La geografía social de la nación experimentó este martes un formidable paro general: se trató de la más potente medida de fuerza realizada durante todo el ciclo kirchnerista. El centro reivindicativo de la protesta estuvo enfocado en el rechazo a la aplicación del impuesto a las ganancias sobre los salarios de trabajadores, eje que dio lugar a una falaz polémica que intentó enlodar al paro por parte de los voceros del oficialismo. Todo paro implica una disputa. Se trata de una de las expresiones de la lucha de clases más intensas, allí donde un sector social subalterno invierte el orden cotidiano y, para eso, se enfrenta a sus salvaguardadores: el Estado y sus patrones. Se trata de una disputa física y, también, discursiva.
El paro corre ciertos velos y pone al descubierto las desigualdades que encubre el concepto de la democracia. No es cierto que todos los ciudadanos tengamos el mismo rango ya que la base íntima del orden actual es la desigualdad. El Estado y sus leyes responden a los intereses del grupo social dominante y contra esa perversión sistémica es que el paro actúa como resguardo de derechos y como promotor de avances en las condiciones de existencia de los sectores subordinados. El paro es la decisión colectiva de esa defensa y de ese avance. Los trabajadores organizan el uso de la fuerza en una así llamada medida de fuerza para que su decisión se cumpla en medio de condiciones sistémicas desfavorables.

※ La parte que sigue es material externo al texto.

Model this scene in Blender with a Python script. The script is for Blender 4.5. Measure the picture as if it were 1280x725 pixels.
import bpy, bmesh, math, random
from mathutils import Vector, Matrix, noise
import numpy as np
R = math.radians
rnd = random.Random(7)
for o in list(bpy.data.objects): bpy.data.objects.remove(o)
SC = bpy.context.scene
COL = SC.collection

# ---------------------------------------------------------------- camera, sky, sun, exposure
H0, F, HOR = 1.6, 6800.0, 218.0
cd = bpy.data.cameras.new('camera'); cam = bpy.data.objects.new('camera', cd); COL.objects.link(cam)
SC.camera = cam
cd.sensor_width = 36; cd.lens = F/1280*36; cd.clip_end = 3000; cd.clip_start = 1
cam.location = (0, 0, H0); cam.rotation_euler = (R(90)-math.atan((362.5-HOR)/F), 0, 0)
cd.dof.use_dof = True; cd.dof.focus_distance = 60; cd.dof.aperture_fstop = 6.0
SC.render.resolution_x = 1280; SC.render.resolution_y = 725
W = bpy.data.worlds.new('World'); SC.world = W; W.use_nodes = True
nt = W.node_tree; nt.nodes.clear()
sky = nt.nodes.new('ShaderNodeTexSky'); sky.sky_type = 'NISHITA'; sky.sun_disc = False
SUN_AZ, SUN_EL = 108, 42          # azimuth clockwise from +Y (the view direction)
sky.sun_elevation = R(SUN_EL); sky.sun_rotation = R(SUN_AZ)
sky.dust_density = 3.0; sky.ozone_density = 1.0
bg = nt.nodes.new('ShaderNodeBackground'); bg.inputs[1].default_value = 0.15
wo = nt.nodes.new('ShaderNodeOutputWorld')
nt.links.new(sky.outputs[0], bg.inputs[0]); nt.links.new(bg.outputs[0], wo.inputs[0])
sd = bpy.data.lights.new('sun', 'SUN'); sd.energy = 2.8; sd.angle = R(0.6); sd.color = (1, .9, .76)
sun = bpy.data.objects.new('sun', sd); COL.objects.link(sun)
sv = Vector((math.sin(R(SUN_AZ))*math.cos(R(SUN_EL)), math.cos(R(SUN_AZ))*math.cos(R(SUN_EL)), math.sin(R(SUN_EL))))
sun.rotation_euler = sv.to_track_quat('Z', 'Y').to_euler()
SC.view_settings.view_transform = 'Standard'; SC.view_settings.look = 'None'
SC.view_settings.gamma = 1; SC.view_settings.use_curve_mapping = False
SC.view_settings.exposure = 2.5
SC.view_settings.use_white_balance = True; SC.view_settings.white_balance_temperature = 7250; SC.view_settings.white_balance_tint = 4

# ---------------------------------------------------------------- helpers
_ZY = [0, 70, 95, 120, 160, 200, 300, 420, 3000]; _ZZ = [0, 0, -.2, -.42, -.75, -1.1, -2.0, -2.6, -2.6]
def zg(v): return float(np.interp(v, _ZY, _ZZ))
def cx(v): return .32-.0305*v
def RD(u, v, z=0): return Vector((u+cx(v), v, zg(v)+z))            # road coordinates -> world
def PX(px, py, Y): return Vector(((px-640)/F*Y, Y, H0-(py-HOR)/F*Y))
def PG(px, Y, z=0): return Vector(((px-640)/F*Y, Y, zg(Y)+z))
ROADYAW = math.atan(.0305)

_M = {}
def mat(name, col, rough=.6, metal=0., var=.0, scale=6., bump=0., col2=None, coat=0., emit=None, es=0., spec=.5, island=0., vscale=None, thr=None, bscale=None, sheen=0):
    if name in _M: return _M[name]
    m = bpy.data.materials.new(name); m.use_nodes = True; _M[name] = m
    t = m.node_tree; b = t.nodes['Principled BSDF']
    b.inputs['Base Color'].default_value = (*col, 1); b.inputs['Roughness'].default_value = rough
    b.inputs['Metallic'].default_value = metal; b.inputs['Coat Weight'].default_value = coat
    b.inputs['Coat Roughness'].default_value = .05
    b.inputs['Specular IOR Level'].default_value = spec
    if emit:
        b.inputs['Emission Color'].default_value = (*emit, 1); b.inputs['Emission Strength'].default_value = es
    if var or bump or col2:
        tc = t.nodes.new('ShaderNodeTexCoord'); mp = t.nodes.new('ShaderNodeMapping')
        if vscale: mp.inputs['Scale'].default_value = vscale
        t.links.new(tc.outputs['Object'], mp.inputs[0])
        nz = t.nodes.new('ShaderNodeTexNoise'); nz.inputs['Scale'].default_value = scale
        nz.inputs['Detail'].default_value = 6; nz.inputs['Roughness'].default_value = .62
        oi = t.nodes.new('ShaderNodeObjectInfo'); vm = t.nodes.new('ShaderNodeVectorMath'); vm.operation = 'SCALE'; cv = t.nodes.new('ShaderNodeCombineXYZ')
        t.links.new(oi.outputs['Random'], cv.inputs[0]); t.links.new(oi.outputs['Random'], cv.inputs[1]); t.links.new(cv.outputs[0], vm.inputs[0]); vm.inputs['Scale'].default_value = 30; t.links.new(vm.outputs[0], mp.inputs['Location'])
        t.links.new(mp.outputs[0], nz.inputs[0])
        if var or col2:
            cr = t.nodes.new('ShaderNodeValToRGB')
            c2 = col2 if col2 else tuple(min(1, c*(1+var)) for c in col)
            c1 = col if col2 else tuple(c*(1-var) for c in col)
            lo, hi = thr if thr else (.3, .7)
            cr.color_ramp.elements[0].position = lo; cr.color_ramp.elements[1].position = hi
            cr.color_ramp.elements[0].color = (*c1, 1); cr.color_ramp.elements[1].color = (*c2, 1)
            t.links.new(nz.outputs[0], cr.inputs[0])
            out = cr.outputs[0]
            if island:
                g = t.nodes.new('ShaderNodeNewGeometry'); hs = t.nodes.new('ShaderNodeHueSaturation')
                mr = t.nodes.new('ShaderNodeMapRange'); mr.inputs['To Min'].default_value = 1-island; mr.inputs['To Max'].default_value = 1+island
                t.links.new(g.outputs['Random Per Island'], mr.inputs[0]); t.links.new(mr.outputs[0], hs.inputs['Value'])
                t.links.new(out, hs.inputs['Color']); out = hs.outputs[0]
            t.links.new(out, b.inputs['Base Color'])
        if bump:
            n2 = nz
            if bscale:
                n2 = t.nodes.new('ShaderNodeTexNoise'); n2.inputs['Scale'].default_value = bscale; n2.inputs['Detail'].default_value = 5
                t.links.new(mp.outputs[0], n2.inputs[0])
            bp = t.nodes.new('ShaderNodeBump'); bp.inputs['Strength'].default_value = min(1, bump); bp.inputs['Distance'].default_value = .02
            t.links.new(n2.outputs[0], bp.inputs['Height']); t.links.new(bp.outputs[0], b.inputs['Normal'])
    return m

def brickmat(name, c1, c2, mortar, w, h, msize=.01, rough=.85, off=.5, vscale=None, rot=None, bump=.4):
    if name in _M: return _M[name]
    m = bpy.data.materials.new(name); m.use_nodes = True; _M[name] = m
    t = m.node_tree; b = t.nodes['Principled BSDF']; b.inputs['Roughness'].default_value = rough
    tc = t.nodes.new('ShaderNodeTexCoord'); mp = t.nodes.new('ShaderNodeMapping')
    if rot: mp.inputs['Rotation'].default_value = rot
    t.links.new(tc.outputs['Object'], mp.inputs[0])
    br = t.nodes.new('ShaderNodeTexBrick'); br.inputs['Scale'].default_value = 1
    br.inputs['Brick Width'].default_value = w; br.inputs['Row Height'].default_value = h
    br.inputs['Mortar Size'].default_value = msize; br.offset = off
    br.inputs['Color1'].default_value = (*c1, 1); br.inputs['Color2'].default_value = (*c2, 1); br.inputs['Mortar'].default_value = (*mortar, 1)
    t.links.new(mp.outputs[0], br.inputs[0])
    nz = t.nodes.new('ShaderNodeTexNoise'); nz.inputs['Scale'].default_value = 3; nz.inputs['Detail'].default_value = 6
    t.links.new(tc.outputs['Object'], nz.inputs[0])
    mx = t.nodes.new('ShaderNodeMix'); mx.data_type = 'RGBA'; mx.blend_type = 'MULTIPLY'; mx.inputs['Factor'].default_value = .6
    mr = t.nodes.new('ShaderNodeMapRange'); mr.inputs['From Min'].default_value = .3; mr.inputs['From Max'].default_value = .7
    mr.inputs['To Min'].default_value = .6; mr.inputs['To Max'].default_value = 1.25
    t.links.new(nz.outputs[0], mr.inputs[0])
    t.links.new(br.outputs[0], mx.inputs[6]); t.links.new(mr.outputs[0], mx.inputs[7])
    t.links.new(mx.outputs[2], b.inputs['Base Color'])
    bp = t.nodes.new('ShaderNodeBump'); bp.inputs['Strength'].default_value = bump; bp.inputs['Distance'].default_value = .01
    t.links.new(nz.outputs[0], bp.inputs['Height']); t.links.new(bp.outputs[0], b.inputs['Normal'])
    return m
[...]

Aluar, Acindar, Fate, las grandes fábricas gráficas, seccionales enteras de la UOM, el cordón industrial de San Lorenzo en Santa Fe, los trabajadores aceiteros, los trabajadores del subte, papeleros, los profesores universitarios, los obreros de la alimentación se sumaron a la proposición inicial de los trabajadores del transporte que propusieron paralizar el país en defensa de sus salarios y derechos, a los camioneros, conductores de colectivos, aeronavegantes y portuarios. Más de diez millones de trabajadores en la Argentina realizaron la medida de fuerza y un sector de estos trabajadores construyó los piquetes del paro general.
La convocatoria del paro fue realizada por burócratas sindicales como Hugo Moyano, Luis Barrionuevo e incluso el Momo Venegas. Sin embargo, el paro fue de toda la clase obrera. Sólo así se puede caracterizar la gran adhesión concitada, sobre todo en sectores no pertenecientes a los gremios que convocaban a la huelga. No se trata solamente de la lucha contra el impuesto a las ganancias, sino del impulso multitudinario a la reversión de un estado de precarización, trabajo en negro, tercerización y salarios de hambre que forman la actualidad de la clase trabajadora argentina. Cifras oficiales del dudoso INDEC señalan que el 34 por ciento de la población laboral trabaja en negro -y si se le suman tercerizados y monotributistas se llega al 50 por ciento-. La misma mitad de la Argentina que gana menos de cinco mil pesos de salario. Un estado de cosas imposible de soportar.
La argucia falaz de los kirchneristas consistía en decir: “Paran por los sectores privilegiados, por los que más ganan y no por los que ganan cinco mil pesos, por los que no tienen trabajo, por los receptores de planes sociales, por el pueblo pobre”. Su discurso ponía al descubierto el fracaso de la década kirchnerista y, en su cinismo, querían usar ese fracaso para atacar el justo reclamo de que no se graven los salarios de los trabajadores, a la vez que encubrían la inacción del sindicalismo kirchnerista, convertido en un vergonzoso felpudo del poder. El “impuesto a las ganancias” fue impuesto para evitar el fraude impositivo de empresarios que se hacían pasar por trabajadores con salarios descomunales. Hoy, kirchnerismo mediante, lo pagan incluso los docentes, los colectiveros, un obrero gráfico que hace horas extras. Que estos sectores lo paguen es consecuencia de una inequidad que caracteriza como ganancia al salario. Una injusticia propia de los conservadores históricos.
Igual de conservadores fueron los dichos de la presidenta Cristina Fernández en respuesta de este escenario. “Hacen un paro porque tal vez tengan que dar un poquito de su sueldo para otros compañeros, jubilados, para hacer redes cloacales. Como dijo Evita, le tengo más miedo al frío de los corazones de los compañeros que se olvidan de dónde vinieron, que al de los oligarcas”. De un plumazo, los docentes, colectiveros y gráficos que pagan el impuesto a las ganancias no sólo debían contribuir con sus salarios a compensar las falencias del Estado -en lugar de arrancárselas al capital financiero o a Chevron- sino que además esos trabajadores se convertían por hacer paro en seres peores que los oligarcas. Frente al descomunal éxito del paro general, la presidenta Fernández ofrecíó una muestra sideral de cinismo.